▶ **EXTRACTED INFORMATION**

[BEGIN]

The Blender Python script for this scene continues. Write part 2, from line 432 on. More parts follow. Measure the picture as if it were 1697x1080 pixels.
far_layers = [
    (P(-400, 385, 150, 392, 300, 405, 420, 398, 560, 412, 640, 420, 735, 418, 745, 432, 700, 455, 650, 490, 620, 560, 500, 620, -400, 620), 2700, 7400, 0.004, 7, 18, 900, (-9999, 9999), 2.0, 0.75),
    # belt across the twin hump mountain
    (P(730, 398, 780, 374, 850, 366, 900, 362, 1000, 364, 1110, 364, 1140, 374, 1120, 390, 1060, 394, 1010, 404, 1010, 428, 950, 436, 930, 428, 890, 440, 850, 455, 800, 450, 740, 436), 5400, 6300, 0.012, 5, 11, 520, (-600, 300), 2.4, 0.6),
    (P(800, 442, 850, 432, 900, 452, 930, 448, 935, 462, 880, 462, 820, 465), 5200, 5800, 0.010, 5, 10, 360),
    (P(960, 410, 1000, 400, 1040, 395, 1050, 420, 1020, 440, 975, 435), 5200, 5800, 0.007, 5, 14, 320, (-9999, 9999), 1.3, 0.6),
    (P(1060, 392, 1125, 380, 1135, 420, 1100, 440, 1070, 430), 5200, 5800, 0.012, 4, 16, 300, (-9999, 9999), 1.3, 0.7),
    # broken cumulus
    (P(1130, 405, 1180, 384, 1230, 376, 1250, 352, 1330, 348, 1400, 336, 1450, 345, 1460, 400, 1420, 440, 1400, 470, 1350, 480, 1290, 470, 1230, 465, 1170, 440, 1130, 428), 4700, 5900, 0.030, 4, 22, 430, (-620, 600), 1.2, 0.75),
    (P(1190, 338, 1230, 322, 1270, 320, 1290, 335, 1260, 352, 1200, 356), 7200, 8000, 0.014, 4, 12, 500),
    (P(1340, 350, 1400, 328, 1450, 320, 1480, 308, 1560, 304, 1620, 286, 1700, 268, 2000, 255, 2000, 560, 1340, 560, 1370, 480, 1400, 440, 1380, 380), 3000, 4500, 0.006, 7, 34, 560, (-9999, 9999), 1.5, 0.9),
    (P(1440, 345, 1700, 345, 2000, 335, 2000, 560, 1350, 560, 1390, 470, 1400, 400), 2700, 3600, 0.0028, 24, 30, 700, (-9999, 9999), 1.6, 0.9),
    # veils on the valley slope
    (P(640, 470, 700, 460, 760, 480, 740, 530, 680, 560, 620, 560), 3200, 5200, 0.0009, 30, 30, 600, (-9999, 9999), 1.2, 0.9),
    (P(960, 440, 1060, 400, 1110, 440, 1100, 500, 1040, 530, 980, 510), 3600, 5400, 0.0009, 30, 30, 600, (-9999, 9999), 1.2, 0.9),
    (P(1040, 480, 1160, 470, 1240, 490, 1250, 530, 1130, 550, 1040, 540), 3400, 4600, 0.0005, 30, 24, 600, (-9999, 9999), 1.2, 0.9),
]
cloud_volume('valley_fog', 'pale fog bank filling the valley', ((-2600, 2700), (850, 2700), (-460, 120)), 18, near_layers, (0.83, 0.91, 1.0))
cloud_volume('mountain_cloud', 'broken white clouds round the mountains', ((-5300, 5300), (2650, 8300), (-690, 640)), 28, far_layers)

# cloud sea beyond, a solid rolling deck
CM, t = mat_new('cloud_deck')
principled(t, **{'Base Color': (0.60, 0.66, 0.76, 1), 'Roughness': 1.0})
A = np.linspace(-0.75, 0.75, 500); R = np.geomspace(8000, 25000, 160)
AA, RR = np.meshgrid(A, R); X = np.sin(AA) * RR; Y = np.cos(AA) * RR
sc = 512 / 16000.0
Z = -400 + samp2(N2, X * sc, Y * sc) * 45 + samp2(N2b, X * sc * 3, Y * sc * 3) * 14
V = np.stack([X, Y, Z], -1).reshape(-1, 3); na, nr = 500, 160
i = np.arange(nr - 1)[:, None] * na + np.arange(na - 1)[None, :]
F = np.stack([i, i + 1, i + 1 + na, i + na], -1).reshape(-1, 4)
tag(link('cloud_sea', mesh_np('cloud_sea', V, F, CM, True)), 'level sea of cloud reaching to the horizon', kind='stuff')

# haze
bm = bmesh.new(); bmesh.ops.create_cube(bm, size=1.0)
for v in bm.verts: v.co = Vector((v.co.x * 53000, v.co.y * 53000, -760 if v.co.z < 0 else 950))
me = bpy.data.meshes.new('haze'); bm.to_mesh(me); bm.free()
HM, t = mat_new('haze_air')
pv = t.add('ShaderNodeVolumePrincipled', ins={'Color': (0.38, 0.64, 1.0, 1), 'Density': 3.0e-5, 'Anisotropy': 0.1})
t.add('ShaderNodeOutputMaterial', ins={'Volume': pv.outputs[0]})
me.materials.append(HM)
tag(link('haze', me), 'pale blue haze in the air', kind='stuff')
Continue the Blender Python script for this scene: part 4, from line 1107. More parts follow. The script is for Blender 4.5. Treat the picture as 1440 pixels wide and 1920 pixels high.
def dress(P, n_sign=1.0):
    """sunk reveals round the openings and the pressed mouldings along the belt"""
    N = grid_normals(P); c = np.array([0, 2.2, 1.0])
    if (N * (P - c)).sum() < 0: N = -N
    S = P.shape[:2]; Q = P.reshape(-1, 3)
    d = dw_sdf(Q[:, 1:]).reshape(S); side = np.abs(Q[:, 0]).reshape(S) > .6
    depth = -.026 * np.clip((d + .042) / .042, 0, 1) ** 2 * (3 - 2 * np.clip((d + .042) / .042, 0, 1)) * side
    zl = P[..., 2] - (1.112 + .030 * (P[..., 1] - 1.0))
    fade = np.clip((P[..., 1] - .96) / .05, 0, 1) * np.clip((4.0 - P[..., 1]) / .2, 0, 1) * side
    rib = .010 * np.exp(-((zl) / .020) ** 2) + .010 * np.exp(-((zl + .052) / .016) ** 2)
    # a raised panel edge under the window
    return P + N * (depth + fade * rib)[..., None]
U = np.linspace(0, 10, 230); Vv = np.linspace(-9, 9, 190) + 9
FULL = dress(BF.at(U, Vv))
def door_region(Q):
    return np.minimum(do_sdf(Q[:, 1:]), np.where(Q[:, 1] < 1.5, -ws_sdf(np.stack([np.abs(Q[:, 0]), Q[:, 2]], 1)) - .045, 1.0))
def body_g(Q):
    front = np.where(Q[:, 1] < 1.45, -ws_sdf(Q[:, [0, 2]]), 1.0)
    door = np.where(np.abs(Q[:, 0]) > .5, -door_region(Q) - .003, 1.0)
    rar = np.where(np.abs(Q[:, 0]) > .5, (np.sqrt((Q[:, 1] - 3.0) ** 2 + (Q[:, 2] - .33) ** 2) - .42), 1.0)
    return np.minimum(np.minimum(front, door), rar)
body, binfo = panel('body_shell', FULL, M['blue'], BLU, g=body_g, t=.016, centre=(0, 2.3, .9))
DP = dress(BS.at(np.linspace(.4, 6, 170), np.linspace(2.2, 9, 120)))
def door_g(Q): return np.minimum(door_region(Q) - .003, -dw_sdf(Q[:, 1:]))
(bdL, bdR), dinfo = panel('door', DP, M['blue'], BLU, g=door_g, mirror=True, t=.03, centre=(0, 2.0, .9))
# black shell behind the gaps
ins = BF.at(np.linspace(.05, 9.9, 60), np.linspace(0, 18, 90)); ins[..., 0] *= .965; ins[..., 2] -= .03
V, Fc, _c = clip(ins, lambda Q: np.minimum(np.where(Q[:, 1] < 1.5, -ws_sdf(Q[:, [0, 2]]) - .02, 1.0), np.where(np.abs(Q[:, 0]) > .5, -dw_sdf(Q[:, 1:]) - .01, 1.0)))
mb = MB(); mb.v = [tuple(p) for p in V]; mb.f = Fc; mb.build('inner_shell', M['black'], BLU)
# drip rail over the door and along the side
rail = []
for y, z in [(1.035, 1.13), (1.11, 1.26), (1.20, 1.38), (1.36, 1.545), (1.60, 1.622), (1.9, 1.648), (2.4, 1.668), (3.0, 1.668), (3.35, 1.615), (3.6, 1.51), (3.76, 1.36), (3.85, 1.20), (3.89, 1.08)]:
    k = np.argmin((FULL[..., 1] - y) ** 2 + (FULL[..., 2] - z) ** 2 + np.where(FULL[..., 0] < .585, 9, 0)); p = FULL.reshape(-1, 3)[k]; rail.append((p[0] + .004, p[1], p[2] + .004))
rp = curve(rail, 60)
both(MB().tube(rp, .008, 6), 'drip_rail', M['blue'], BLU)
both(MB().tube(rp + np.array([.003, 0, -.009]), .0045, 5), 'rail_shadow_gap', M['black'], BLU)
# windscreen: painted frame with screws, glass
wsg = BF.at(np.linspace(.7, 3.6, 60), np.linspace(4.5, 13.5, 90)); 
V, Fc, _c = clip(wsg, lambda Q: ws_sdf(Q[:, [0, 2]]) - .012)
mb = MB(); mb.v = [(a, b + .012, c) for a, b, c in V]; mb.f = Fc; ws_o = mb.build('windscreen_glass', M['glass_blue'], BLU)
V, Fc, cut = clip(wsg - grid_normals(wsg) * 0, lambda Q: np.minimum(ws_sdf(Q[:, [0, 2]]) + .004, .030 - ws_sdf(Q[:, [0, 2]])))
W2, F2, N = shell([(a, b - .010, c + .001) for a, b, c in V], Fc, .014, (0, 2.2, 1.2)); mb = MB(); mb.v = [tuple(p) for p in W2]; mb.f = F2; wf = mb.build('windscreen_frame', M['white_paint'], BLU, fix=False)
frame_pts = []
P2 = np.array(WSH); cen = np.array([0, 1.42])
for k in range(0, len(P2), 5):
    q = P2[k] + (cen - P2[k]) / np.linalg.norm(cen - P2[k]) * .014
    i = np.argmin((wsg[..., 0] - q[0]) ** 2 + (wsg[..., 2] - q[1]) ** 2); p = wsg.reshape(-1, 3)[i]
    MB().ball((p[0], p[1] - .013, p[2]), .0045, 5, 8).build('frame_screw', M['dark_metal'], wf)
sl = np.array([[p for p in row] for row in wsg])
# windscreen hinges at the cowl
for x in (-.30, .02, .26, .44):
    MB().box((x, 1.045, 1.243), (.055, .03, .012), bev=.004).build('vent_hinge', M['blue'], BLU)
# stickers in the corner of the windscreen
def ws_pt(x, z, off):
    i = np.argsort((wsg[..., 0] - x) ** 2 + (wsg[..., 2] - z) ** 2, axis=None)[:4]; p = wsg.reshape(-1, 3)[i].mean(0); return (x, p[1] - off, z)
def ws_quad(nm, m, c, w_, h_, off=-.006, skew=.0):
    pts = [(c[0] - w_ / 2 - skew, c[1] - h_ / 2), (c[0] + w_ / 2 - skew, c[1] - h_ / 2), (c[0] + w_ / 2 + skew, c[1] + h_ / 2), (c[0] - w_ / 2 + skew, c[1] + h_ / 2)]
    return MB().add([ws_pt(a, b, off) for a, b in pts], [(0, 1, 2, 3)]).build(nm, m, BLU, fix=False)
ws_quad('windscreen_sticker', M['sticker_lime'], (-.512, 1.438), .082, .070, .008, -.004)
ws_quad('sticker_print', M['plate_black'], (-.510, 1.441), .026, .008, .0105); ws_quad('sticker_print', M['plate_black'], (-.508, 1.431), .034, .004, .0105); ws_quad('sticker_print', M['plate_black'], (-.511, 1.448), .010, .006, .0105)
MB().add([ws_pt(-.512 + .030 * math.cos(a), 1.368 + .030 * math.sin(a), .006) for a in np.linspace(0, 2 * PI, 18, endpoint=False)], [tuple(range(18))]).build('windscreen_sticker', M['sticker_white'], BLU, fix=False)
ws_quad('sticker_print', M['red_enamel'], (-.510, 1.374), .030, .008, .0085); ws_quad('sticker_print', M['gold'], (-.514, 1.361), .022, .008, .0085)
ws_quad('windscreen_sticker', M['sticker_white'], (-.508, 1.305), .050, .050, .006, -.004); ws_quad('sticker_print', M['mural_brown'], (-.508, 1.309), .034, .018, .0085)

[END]

Identify and copy lines that hold the string "pixels".

▶ **WRITTEN ANSWER**
The Blender Python script for this scene continues. Write part 2, from line 432 on. More parts follow. Measure the picture as if it were 1697x1080 pixels.
Continue the Blender Python script for this scene: part 4, from line 1107. More parts follow. The script is for Blender 4.5. Treat the picture as 1440 pixels wide and 1920 pixels high.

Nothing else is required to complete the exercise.